The transition credit experiment is playing out at the 270-megawatt South Luzon Thermal Energy Corp. power plant in Calaca City, south of Manila.

The site was built a decade ago by ACEN Corp., the energy arm of the massive Philippine conglomerate Ayala Corp.

Coal plants typically can run for 50 years. Southeast Asia's coal sites are on average under 15 years old, like the one in Calaca. However, ACEN has committed to retiring the South Luzon facility by 2040.

Transition credits may speed this up.

“If it works, there will be a playbook for coal asset owners and their energy transitions,” said Irene Maranan with ACEN. “There will be more believers than non-believers in this initiative."

The Rockefeller Foundation designed the transition credits concept to help finance early retirement of coal plants by paying for replacing fossil fuel gear with renewable energy equipment used to keep generating power at the same sites.

“It would be irresponsible to just turn off a coal plant without a replacement,” Maranan said. “The country still needs its energy supply. There is a growing demand that isn’t stopping.”

Joseph Curtin, vice president of energy transitions at The Rockefeller Foundation, said an independent non-profit carbon market governance body is reviewing the transition credit method, which already has been backed by business giants like Japan’s Mitsubishi Corp.

There are about 60 coal plants in the Asia-Pacific region with transition credit potential that together could attract $110 billion in public and private capital by 2030, and the Calaca project is needed to show the idea works, Curtin said.

“We want to do dozens of projects to drive real impact,” he said. “But to have any credibility, we need to do one project and we need to use that to learn and evolve.”

The problems with carbon credits

Skepticism over transition credits stems from the carbon market's somewhat tarnished reputation.
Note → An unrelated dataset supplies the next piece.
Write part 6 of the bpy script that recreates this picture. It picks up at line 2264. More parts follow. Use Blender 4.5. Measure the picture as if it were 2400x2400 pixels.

Elle Bartolome, with the Philippine Movement for Climate Justice, was among dozens of activists who protested what she called the “carbon casino” in demonstrations during the COP30 in Brazil.

Given integrity issues in past projects, Bartolome said transition credits will likely fall into the same trap of not benefitting local communities, especially if reparations aren't provided for those negatively impacted by the Calaca coal plant.

Patrick McCully, an energy transition analyst for Reclaim Finance, wrote in a recent report that transition credits would likely repeat failures of the carbon market," asserting the credits are a “dead end” because the industry hasn't addressed false promises, inaccurate carbon calculations and other issues.

Southeast Asia's focus and funding should prioritize “an all-hands-on-deck, full court press” on building out renewable energy, McCully said.

“This is old wine, in a new bottle,” McCully said. “It's going to waste a lot of time, energy and money.”